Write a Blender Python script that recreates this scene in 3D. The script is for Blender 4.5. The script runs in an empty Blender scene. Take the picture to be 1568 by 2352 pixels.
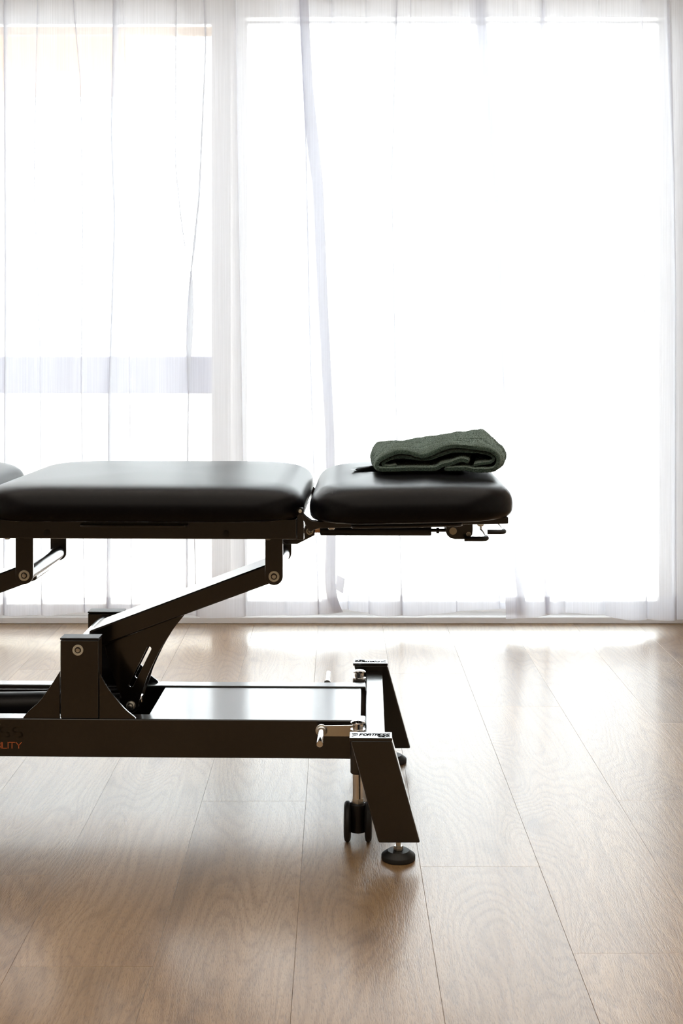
import bpy, bmesh, math, random
from mathutils import Vector, Matrix

random.seed(7)
scene = bpy.context.scene
COL = scene.collection
R = math.radians

# ------------------------------------------------------------------ camera
F, CX, CY = 3130.0, 776.0, 790.0            # focal length and vanishing point, in pixels of a 1568 x 2352 frame
cam_data = bpy.data.cameras.new('camera')
cam_data.sensor_fit = 'AUTO'
cam_data.sensor_width = 36.0
cam_data.lens = 36.0 * F / 2352.0
cam_data.shift_x = (784 - CX) / 2352.0
cam_data.shift_y = -(1176 - CY) / 2352.0
cam_data.clip_start = 0.05
cam = bpy.data.objects.new('camera', cam_data)
cam.location = (0, 0, 1.0)
cam.rotation_euler = (R(90), 0, 0)
COL.objects.link(cam)
scene.camera = cam

# ------------------------------------------------------------------ sky, sun, exposure
world = bpy.data.worlds.new('sky')
scene.world = world
world.use_nodes = True
bg = world.node_tree.nodes['Background']
bg.inputs['Color'].default_value = (0.93, 0.965, 1.0, 1)
bg.inputs['Strength'].default_value = 8.0

sun_data = bpy.data.lights.new('sun', 'SUN')
sun_data.energy = 18.0
sun_data.angle = R(4)
sun_data.color = (1.0, 0.93, 0.84)
sun = bpy.data.objects.new('sun', sun_data)
sun.rotation_euler = (R(-26), R(6), 0)      # high sun in front of the house, shining down onto the sill
COL.objects.link(sun)

fill_data = bpy.data.lights.new('ceiling_fill', 'AREA')       # warm fill added below the ceiling to brighten floor and window frame
fill_data.shape = 'RECTANGLE'
fill_data.size, fill_data.size_y = 3.6, 5.4
fill_data.energy = 64.0
fill_data.color = (1.0, 0.90, 0.78)
fill = bpy.data.objects.new('ceiling_fill', fill_data)
fill.location = (-0.2, 1.5, 2.58)
COL.objects.link(fill)

portal_data = bpy.data.lights.new('window_portal', 'AREA')
portal_data.shape = 'RECTANGLE'
portal_data.size, portal_data.size_y = 3.6, 2.2
portal_data.cycles.is_portal = True
portal = bpy.data.objects.new('window_portal', portal_data)
portal.location = (-0.5, 5.1, 1.1)
portal.rotation_euler = (R(-90), 0, 0)
COL.objects.link(portal)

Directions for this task
Identify the lines above that contain the word "scene", then copy them.

Task answer
Write a Blender Python script that recreates this scene in 3D. The script is for Blender 4.5. The script runs in an empty Blender scene. Take the picture to be 1568 by 2352 pixels.
scene = bpy.context.scene
COL = scene.collection
scene.camera = cam
scene.world = world